PisforPeter what a nasty, presumptuous post.

I have no idea of the OP's situation, and I'm assuming nor do you; people find themselves alone and pregnant or with small children for a whole host of reasons, none of which justify such disdain.

Marmaladedandelions · 11/04/2015 13:52

Oh, did she mean I should have waited to have Dc3? I wasn't sure if it was that or wait to start work.

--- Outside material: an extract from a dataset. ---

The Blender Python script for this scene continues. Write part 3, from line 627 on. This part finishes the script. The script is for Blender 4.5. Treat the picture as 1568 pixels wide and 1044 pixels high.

Dc3 was not in any way, shape or form on the life plan. Complete and utter shock which is one reason I'm finding it quite hard to get my head round being pregnant yet again. I feel like I've been pregnant for 2 years now :) Hmm

OP posts:
bronya · 11/04/2015 14:37

With three children it would be easier and cheaper not to work until they are all (or mostly) in school. In your situation I would move to a town. Somewhere full of toddler groups, activities and fun. Local parks to go to, soft play when it rains. Having young children and going to groups makes it easy to make friends. You can even help out at the toddler groups without needing childcare.

bronya · 11/04/2015 14:39

The best friends I have made were through our local church though. And creche/children's church is bliss. Forty minutes on your own to be just you!

Marmaladedandelions · 11/04/2015 14:49

Don't really fancy church. I'm not that far from a town really - 10 mins drive. It was just hard when I had no car.